11 March 2012

Live as well as you dare

On Thursday I received a postal invitation to an old school friend’s imminent nuptials to her beloved. I have to RSVP to her parents and buy something from a list at John Lewis. [I am also going to a baby shower in a fortnight, the invitation to which came loaded with baby-themed confetti – I made the mistake of Googling ‘baby shower etiquette’ as I don’t have a clue how one behaves at such a thing, but I was lead to lists of nauseating American sites that referred to the ‘mommy-to-be’ and allocated time to ‘ooh and ahh’ over tiny baby-gros. I laughed then I cried]. Thursday happened to be International Women’s Day. It was also the day we were sent a promo book at work entitled ‘Please God, Find Me a Husband’. I was on the cusp of repeatedly banging my head with my Women’s Lib placard and copy of ‘The Female Eunuch’ so that I would fall into a calm unconscious and therefore be a quiet and pliable woman, but then I took a closer look at the book.

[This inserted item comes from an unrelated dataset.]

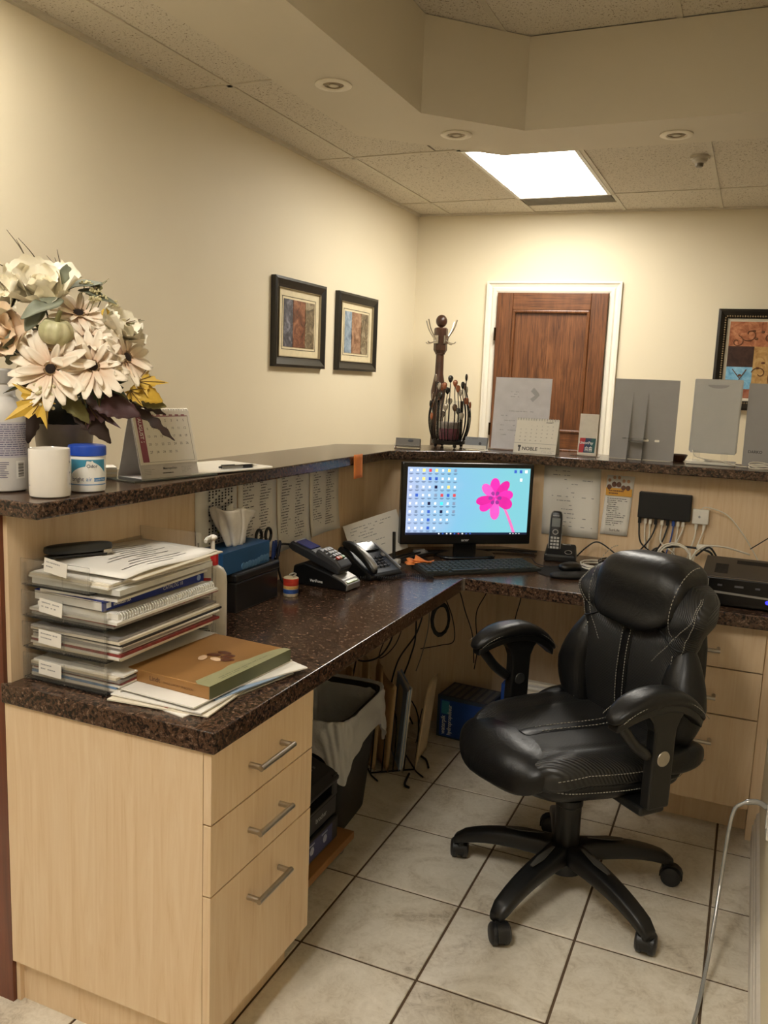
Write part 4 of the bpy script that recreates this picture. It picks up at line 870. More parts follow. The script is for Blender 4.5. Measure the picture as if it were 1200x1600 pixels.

It is a graphic novel by Simone Lia. The Simone Lia who is loved by my father and who wrote a very witty book called ‘Fluffy’ about a bunny rabbit in denial. This new novel follows Simone herself. She is dumped by email so asks God to find her a husband. This leads to her ‘Adventure with God’. She stays in a nunnery for a spell, goes to Australia in search of a hermit, finds a guy named Brett instead who makes her feel like Penelope Cruz, and ultimately discovers that she should stop whining about being some kind of spinster. She dances and sings with God, asks Jesus what his favourite fruit is (figs), and has a heart that wears an eye patch and has a wooden leg. So the book is actually pretty cool, despite the Bridget-Jones-does-Catholicism connotations of the title. And the woman has some kick-ass drawing skillz.

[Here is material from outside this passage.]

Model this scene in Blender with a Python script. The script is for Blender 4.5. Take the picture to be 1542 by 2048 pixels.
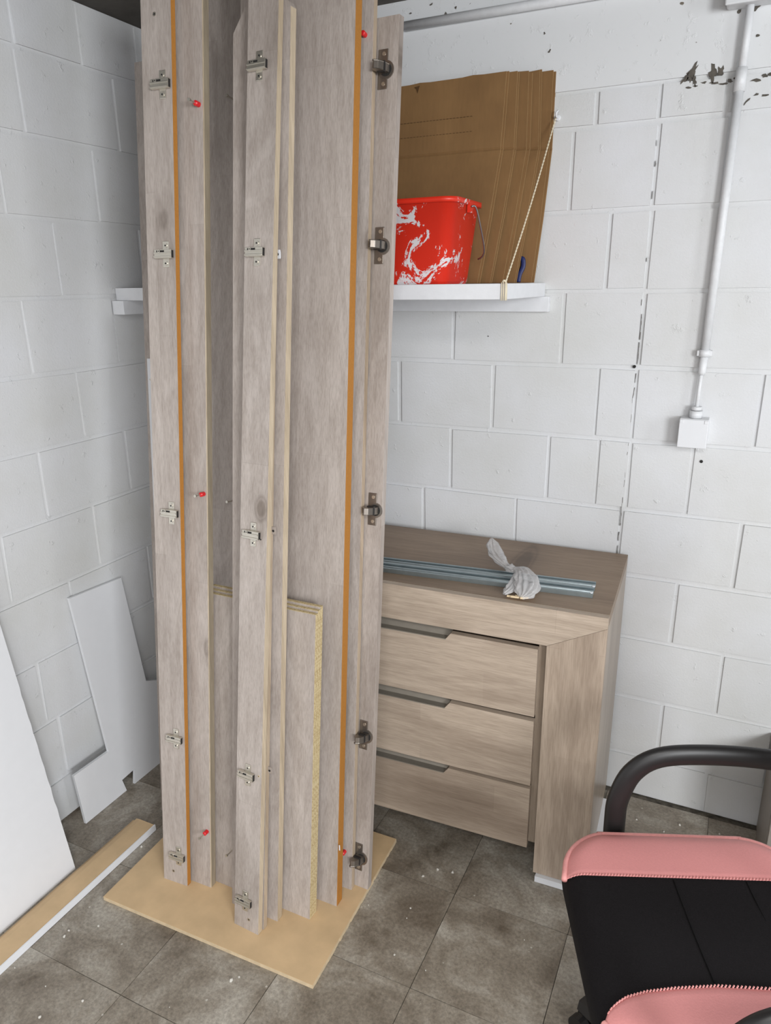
import bpy, bmesh, math, random
from mathutils import Vector, Matrix, noise
random.seed(7)
for o in list(bpy.data.objects): bpy.data.objects.remove(o)
SC = bpy.context.scene
COL = SC.collection
R = math.radians

# ------------------------------------------------------------------ camera
cd = bpy.data.cameras.new('camera'); cam = bpy.data.objects.new('camera', cd); COL.objects.link(cam)
cd.sensor_fit = 'VERTICAL'; cd.sensor_height = 36.0; cd.lens = 36.0 * 1445.17 / 2048.0
cd.clip_start = 0.05; cd.clip_end = 50
cam.location = (1.71014, -2.08585, 1.56782)
cam.rotation_euler = (Matrix.Rotation(R(25.73904), 3, 'Z') @ Matrix.Rotation(R(90 - 17.47601), 3, 'X')
                      @ Matrix.Rotation(R(-0.71326), 3, 'Z')).to_euler()
SC.camera = cam

# ------------------------------------------------------------------ world and light
w = bpy.data.worlds.new('world'); SC.world = w; w.use_nodes = True
w.node_tree.nodes['Background'].inputs[0].default_value = (0.80, 0.88, 1.0, 1)
w.node_tree.nodes['Background'].inputs[1].default_value = 0.6

def area(name, loc, aim, sx, sy, power, col):
    d = bpy.data.lights.new(name, 'AREA'); d.shape = 'RECTANGLE'; d.size = sx; d.size_y = sy
    d.energy = power; d.color = col
    o = bpy.data.objects.new(name, d); COL.objects.link(o); o.location = loc
    o.rotation_euler = (Vector(aim) - Vector(loc)).to_track_quat('-Z', 'Y').to_euler()
    return o
# daylight: the large window in the right wall near the viewpoint, a small one further in, the open door behind
area('large_window_daylight', (4.13, -3.58, 1.75), (0.9, -0.4, 1.05), 1.05, 1.15, 125, (0.955, 0.98, 1.0))
area('small_window_daylight', (4.12, -1.45, 1.75), (1.2, -0.5, 1.0), 0.42, 0.95, 18, (0.93, 0.965, 1.0))
area('door_daylight', (2.5, -4.25, 1.2), (1.2, -0.3, 0.6), 1.7, 1.9, 22, (1.0, 0.99, 0.98))
area('overhead_fill_light', (2.1, -2.7, 2.27), (2.1, -2.69, 0.0), 1.2, 0.6, 42, (1.0, 0.99, 0.97))  # unseen overhead fill, added to brighten floor, seat and left wall
vs = SC.view_settings
SC.display_settings.display_device = 'sRGB'
vs.view_transform = 'Standard'; vs.look = 'None'; vs.gamma = 1.0; vs.use_curve_mapping = False
vs.exposure = -0.10

# ------------------------------------------------------------------ materials
def lin(c):
    return tuple(((v / 255 / 12.92) if v / 255 <= 0.04045 else ((v / 255 + 0.055) / 1.055) ** 2.4) for v in c) + (1,)

def newmat(name):
    m = bpy.data.materials.new(name); m.use_nodes = True
    nt = m.node_tree
    return m, nt, nt.nodes['Principled BSDF']

def N(nt, t, **k):
    n = nt.nodes.new(t)
    for a, v in k.items():
        if a.startswith('i_'):
            key = a[2:]
            key = int(key) if key.isdigit() else key.replace('_', ' ')
            n.inputs[key].default_value = v
        else: setattr(n, a, v)
    return n

def ramp(nt, src, stops, interp='LINEAR'):
    r = nt.nodes.new('ShaderNodeValToRGB'); r.color_ramp.interpolation = interp
    e = r.color_ramp.elements
    while len(e) > 1: e.remove(e[-1])
    e[0].position, e[0].color = stops[0][0], stops[0][1]
    for p_, c_ in stops[1:]:
        x = e.new(p_); x.color = c_
    nt.links.new(src, r.inputs[0]); return r.outputs[0]

def mix(nt, fac, a, b, mode='MIX'):
    m = nt.nodes.new('ShaderNodeMix'); m.data_type = 'RGBA'; m.blend_type = mode
    for s, v in ((m.inputs[0], fac), (m.inputs[6], a), (m.inputs[7], b)):
        if hasattr(v, 'links') or hasattr(v, 'is_linked'): nt.links.new(v, s)
        else: s.default_value = v
    return m.outputs[2]

def coords(nt, mode, scale, rand=False):
    if mode == 'world':
        src = nt.nodes.new('ShaderNodeNewGeometry').outputs['Position']
    else:
        src = nt.nodes.new('ShaderNodeTexCoord').outputs['Object']
    if rand:
        oi = nt.nodes.new('ShaderNodeObjectInfo')
        mu = N(nt, 'ShaderNodeVectorMath', operation='SCALE'); mu.inputs[0].default_value = (7.3, 3.1, 5.7)
        nt.links.new(oi.outputs['Random'], mu.inputs['Scale'])
        ad = N(nt, 'ShaderNodeVectorMath', operation='ADD')
        nt.links.new(src, ad.inputs[0]); nt.links.new(mu.outputs[0], ad.inputs[1]); src = ad.outputs[0]
    mp = nt.nodes.new('ShaderNodeMapping'); mp.inputs['Scale'].default_value = scale
    nt.links.new(src, mp.inputs[0]); return mp.outputs[0]

def noi(nt, vec, scale, detail=4, rough=0.55, dist=0.0):
    n = N(nt, 'ShaderNodeTexNoise', i_Scale=scale, i_Detail=detail, i_Roughness=rough, i_Distortion=dist)
    nt.links.new(vec, n.inputs['Vector']); return n.outputs['Fac']

def bump(nt, bsdf, h, strength, dist):
    b = N(nt, 'ShaderNodeBump', i_Strength=strength, i_Distance=dist)
    nt.links.new(h, b.inputs['Height']); nt.links.new(b.outputs[0], bsdf.inputs['Normal']); return b

def plain(name, c, rough=0.5, metal=0.0, noise_amt=0.0, nscale=30, bmp=0.0):
    m, nt, b = newmat(name)
    b.inputs['Roughness'].default_value = rough; b.inputs['Metallic'].default_value = metal
    v = coords(nt, 'world', (1, 1, 1)); n = noi(nt, v, nscale)
    k = 1 - noise_amt; cc = lin(c)
    col = ramp(nt, n, [(0.3, tuple(x * k for x in cc[:3]) + (1,)), (0.7, cc)])
    nt.links.new(col, b.inputs['Base Color'])
    if bmp: bump(nt, b, noi(nt, v, nscale * 8), bmp, 0.002)
    return m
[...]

The fact that this book cropped up entirely unexpectedly was pretty weird as I went and saw Karen Armstrong give a talk just this Monday gone. The question was ‘What is Religion’. The answer…well, the answer was lots more questions. She was a clued-up and interesting speaker, but I wanted more about her. She had become a nun in her teens in the Society of the Holy Child Jesus, then left her order seven years later. I read her account of all this in her autobiographical work ‘The Spiral Staircase’ many years ago, devouring it as though it were a very good novel. I’m going to re-read it, but differently this time, with a ‘mature and critical eye’. Now she’s all about the Charter for Compassion, which focuses on the commonalities in all religions, namely The Golden Rule.

A little while ago, I came across a letter. It was written in 1820 by Sydney Smith, addressed to a Lady Georgiana who was feeling out of sorts. I looked up Sydney Smith and found that he was the son of an epileptic mother, had a lively personality due to his French blood, and that he was reluctantly compelled to take holy orders. As a preacher he possessed vigour and liveliness, drawing crowds to Albermarle Street to hear him speak. He scorned enthusiasts, dreaded religious emotion, and was a great supporter of the education of women. He also had a rhyming recipe for salad dressing.

Anyway, here’s the letter:

Dear Georgiana,

Nobody has suffered more from low spirits than I have—so I feel for you.

Here are my prescriptions;
1st. Live as well as you dare.
2nd. Go into the shower-bath with a small quantity of water at a temperature low enough to give you a slight sensation of cold, 75 or 80 degrees.
3rd. Amusing books.
4th. Short views of human life—not further than dinner or tea.
5th. Be as busy as you can.
6th. See as much as you can of those friends who respect and like you.
7th. And of those acquaintances who amuse you.
8th. Make no secret of low spirits to you friends, but talk of them freely—they are always worse for dignified concealment.
9th. Attend to the effects tea and coffee produce upon you.
10th. Compare your lot with that of other people.
11th. Don’t expect too much from human life—a sorry business at the best.
12th. Avoid poetry, dramatic representations (except comedy), music, serious novels, melancholy, sentimental people, and everything likely to excite feeling or emotion, not ending in active benevolence.
13th. Do good, and endeavour to please everybody of every degree.
14th Be as much as you can in the open air without fatigue.
15th. Make the room where you commonly sit gay and pleasant.
16th. Struggle by little and little against idleness.
17th. Don’t be too severe upon yourself, or underrate yourself, but do yourself justice.
18th. Keep good blazing fires.
19th. Be firm and constant in the exercise of rational religion.
20th. Believe me, dear Lady Georgiana.

Very truly yours,
Sydney Smith

Well, I agree with some of the points (amusing books and blazing fires are, of course, excellent things), but I do not agree with avoiding poetry or emotion. These are important. Especially for living ‘as well as you dare’.

2 comments:

Ma said...

It's number 18 that I find most perplexing - is it for the cold, or to display a raging emotion or for something to do?

Mike said...

You International Women's Day showed that there are a lot of different women, doing a lot of different things. Who would have thought?

What would happen if we had an International Men's Day?